Articles are to be executed by the parent company only and are similar to the Articles of Merger described above. If the parent company does not own all the shares in each subsidiary company to be merged, the Articles must include the date on which a copy of the Plan or outline was made available to, or waived by, the members of each subsidiary company to be merged.

Filings with the Registrar are as set out above.

Merger with a Foreign Company

One or more BVI companies may merge with one or more foreign companies, provided the merger is permitted by the laws of the jurisdictions in which the foreign company or companies are incorporated.

Procedures similar to those set out above are followed, with small variations where necessary to suit as follows.

The BVI company must comply with the provisions of the BCA with respect to the merger, and the foreign company must comply with the laws of its home jurisdiction.

If the Surviving Company to the merger is a foreign company, it must file with the Registrar, in addition to the documents listed above, the following:

  1. an agreement that a service of process may be effected on it in the British Virgin Islands in respect of proceedings for the enforcement of any claim, debt, liability or obligation of a Constituent Company that is a BVI company, or in respect of proceedings, against the Surviving Company, for the enforcement of the rights of a dissenting member of a Constituent Company that is a BVI company;
  2. an irrevocable appointment of its registered agent as its agent to accept service of process in proceedings referred to in 1 above;
  3. an agreement that it will promptly pay to the dissenting members of a Constituent Company that is a BVI company, the amount, if any, to which they are entitled under the BCA with respect to the rights of dissenting members; and
  4. a certificate of merger issued by the appropriate authority of the foreign jurisdiction where the Surviving Company to the merger is incorporated, or, if no such certificate is issued, such other evidence of the merger as the Registrar considers acceptable.

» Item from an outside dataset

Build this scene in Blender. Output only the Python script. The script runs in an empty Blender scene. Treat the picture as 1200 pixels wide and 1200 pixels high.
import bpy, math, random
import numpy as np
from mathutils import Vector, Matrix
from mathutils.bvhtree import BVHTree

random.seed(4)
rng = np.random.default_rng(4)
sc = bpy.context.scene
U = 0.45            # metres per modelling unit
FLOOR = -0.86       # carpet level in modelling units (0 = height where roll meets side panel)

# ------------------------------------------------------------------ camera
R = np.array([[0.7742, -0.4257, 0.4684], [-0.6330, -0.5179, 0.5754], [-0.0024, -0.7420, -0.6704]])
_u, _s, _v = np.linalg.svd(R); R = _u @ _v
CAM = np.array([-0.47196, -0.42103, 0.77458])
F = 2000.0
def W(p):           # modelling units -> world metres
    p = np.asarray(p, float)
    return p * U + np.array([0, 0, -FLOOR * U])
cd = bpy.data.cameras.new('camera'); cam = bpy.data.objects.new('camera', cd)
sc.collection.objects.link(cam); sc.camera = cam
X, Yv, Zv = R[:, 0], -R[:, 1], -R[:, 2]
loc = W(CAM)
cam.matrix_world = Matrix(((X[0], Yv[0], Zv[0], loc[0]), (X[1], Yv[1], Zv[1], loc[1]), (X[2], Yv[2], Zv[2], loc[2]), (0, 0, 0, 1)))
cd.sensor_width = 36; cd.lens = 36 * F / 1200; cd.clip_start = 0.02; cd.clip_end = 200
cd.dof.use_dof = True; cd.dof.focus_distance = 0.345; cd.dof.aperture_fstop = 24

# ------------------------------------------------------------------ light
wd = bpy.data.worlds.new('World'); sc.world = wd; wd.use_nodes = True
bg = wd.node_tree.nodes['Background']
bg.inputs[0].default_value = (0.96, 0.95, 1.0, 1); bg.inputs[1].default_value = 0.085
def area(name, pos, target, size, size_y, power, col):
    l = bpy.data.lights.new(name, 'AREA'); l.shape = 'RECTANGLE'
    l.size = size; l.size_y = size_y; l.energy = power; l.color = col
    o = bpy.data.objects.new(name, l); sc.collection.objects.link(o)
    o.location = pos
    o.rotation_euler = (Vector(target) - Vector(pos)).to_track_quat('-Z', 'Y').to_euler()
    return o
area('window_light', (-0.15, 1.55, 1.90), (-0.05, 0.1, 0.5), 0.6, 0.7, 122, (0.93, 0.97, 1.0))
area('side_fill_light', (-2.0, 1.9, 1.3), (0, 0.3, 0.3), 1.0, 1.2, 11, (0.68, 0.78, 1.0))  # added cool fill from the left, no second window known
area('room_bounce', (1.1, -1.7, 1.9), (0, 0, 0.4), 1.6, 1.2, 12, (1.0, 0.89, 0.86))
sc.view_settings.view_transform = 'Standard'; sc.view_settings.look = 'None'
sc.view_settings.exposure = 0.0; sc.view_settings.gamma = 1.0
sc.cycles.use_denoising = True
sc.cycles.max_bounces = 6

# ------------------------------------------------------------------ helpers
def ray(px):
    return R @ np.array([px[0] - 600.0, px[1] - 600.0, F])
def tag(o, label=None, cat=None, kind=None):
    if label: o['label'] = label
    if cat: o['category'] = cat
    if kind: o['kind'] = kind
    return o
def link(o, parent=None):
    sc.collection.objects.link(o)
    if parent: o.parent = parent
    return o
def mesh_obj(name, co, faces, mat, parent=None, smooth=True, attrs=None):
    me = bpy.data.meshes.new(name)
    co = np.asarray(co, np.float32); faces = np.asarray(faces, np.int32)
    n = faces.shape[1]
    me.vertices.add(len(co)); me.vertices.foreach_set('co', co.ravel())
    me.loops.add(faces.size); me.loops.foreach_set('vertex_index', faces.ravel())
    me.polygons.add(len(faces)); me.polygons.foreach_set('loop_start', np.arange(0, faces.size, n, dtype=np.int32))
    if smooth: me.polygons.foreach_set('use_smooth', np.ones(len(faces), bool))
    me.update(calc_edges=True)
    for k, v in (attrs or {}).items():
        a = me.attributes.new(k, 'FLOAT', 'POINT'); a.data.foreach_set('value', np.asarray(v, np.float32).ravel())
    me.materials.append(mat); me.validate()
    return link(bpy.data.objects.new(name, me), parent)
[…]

If the Surviving Company is a BVI company, the merger is effective on the date of registration of the Articles (or some other date, not later than 30 days thereafter, as may be stated in the Articles). However, if the Surviving Company is a foreign company, the merger is effective as provided by the laws of that other jurisdiction.

In the case of a merger where the Surviving Company is a foreign company, the effects of the merger under the BCA as described above are applicable except in so far as the laws of the jurisdiction under which that foreign company is incorporated otherwise provide.

CONCLUSION

The increasing popularity of the BVI statutory merger regime is characteristic of a jurisdiction whose corporate laws are permissive, flexible and user-friendly. Walkers expects that the merger provisions in the BCA will continue to prove popular given they afford a simple, relatively quick and low cost way of merging companies that does not require the involvement of the courts.

The content of this article is intended to provide a general guide to the subject matter. Specialist advice should be sought about your specific circumstances.